• **Task prompt**
Your task is to repeat the listing exactly.

• **Recorded information**
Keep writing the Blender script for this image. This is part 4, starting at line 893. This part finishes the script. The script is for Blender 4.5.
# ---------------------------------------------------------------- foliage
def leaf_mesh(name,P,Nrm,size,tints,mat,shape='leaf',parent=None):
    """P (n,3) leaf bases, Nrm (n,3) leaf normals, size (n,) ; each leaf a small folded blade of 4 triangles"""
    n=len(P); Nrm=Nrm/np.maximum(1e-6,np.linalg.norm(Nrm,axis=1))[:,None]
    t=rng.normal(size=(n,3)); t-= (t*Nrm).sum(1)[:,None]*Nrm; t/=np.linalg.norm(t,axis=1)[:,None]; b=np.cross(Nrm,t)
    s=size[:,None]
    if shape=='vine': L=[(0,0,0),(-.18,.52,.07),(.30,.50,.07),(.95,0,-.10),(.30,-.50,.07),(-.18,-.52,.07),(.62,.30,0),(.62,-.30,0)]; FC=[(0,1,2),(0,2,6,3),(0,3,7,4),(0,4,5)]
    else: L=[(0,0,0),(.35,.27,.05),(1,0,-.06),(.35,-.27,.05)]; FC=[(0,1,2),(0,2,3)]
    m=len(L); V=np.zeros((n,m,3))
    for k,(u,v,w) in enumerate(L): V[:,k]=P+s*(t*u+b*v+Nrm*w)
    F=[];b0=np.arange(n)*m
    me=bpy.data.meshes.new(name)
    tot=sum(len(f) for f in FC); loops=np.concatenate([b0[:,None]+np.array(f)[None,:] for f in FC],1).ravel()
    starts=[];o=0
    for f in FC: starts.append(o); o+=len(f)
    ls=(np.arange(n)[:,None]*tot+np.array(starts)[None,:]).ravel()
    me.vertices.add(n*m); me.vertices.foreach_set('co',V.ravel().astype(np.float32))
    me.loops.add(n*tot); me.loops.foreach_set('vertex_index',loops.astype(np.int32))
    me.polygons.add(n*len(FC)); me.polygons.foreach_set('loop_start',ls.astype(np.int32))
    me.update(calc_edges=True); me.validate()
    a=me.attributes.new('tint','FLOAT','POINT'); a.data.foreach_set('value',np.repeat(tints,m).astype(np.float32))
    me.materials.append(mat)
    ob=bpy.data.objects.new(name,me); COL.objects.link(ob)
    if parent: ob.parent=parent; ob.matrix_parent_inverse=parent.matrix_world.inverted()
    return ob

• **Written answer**
Keep writing the Blender script for this image. This is part 4, starting at line 893. This part finishes the script. The script is for Blender 4.5.
# ---------------------------------------------------------------- foliage
def leaf_mesh(name,P,Nrm,size,tints,mat,shape='leaf',parent=None):
    """P (n,3) leaf bases, Nrm (n,3) leaf normals, size (n,) ; each leaf a small folded blade of 4 triangles"""
    n=len(P); Nrm=Nrm/np.maximum(1e-6,np.linalg.norm(Nrm,axis=1))[:,None]
    t=rng.normal(size=(n,3)); t-= (t*Nrm).sum(1)[:,None]*Nrm; t/=np.linalg.norm(t,axis=1)[:,None]; b=np.cross(Nrm,t)
    s=size[:,None]
    if shape=='vine': L=[(0,0,0),(-.18,.52,.07),(.30,.50,.07),(.95,0,-.10),(.30,-.50,.07),(-.18,-.52,.07),(.62,.30,0),(.62,-.30,0)]; FC=[(0,1,2),(0,2,6,3),(0,3,7,4),(0,4,5)]
    else: L=[(0,0,0),(.35,.27,.05),(1,0,-.06),(.35,-.27,.05)]; FC=[(0,1,2),(0,2,3)]
    m=len(L); V=np.zeros((n,m,3))
    for k,(u,v,w) in enumerate(L): V[:,k]=P+s*(t*u+b*v+Nrm*w)
    F=[];b0=np.arange(n)*m
    me=bpy.data.meshes.new(name)
    tot=sum(len(f) for f in FC); loops=np.concatenate([b0[:,None]+np.array(f)[None,:] for f in FC],1).ravel()
    starts=[];o=0
    for f in FC: starts.append(o); o+=len(f)
    ls=(np.arange(n)[:,None]*tot+np.array(starts)[None,:]).ravel()
    me.vertices.add(n*m); me.vertices.foreach_set('co',V.ravel().astype(np.float32))
    me.loops.add(n*tot); me.loops.foreach_set('vertex_index',loops.astype(np.int32))
    me.polygons.add(n*len(FC)); me.polygons.foreach_set('loop_start',ls.astype(np.int32))
    me.update(calc_edges=True); me.validate()
    a=me.attributes.new('tint','FLOAT','POINT'); a.data.foreach_set('value',np.repeat(tints,m).astype(np.float32))
    me.materials.append(mat)
    ob=bpy.data.objects.new(name,me); COL.objects.link(ob)
    if parent: ob.parent=parent; ob.matrix_parent_inverse=parent.matrix_world.inverted()
    return ob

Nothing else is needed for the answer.